It’s been a while since I finished a book. The new kid being around has kept me busy and when you’re already slightly too tired for your own good, reading isn’t the thing that’s going to keep you going.
Anyway, I picked this up after a discussion about it on Twitter and I was lucky enough to find it on sale so including shipping from the UK, this book only cost me about € 4.00. That’s a hard cover book, and international shipping. Not sure how they do that, but the bigger whisky web shops should look into those transportation deals!
Now, the book. It’s written by the recently deceased Iain Banks who was a novelist. As far as I know this is the only non-fiction book he has written. There are articles and other publications, but no books.

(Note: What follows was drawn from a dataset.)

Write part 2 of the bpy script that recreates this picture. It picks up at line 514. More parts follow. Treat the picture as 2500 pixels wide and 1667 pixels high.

Since it’s written by someone who generally writes fiction, you notice a very fluent way of writing from the start. In this case a rather witty and pun-loaded style of writing too. The strange thing is that I honestly can’t say this book is about whisky.
That’s pretty strange for a whisky book, but it’s not. It’s a book about driving through Scotland and getting paid to visit distilleries. Most chapters only mention whisky, if at all. The rest is about how nice the drive is to somewhere, what the best roads are and how much fun you can have with friends while doing a road trip. Also, it’s a book about drunken antics, the benefits of the Landrover Defender, crap weather and how lucrative a writing career can turn out.

Iain Banks
While this sounds strange, it does fit right in the slew of books I’ve been enthusiastic about recently, that contain stories instead of data. This one fits that bill. There is enough mention of whisky to keep it within the category, add to that a great writing style and fun anecdotes. You’re golden in my book!
To sum up this book in short, without giving too much away, it’s a bit like this:
It’s cool that a publisher wants to pay you a quite substantial amount of money to drive around Scotland in search of good whisky. Since you’re driving you can’t drink so you more or less are obliged to buy cases and cases of whisky, part of which is considered expenses. As it turns out, even after drinking drams at most distilleries, and buying bottles from even more of them, sometimes by the case, there is no perfect dram (so much for the sub title ‘In search of the perfect dram’).
If you dot that story with 300 pages of fun bits and pieces, and still manage to get paid, you’re doing it right.
I highly recommend this book, especially if you can get it ridiculously cheap like I did (pro tip: You can, here). If you normally like swapping stories, this book is for you. If you are looking for details on how it’s made, what tasting notes are to be found in which dram, look elsewhere.
I am now curious to see how some of his often mentioned other books are, so I might end up ordering some of those.
I recommend that you read all of his other books, both Iain Banks and Iain M Banks. There are a few “less good” ones along the way, but they’re are generally very good indeed.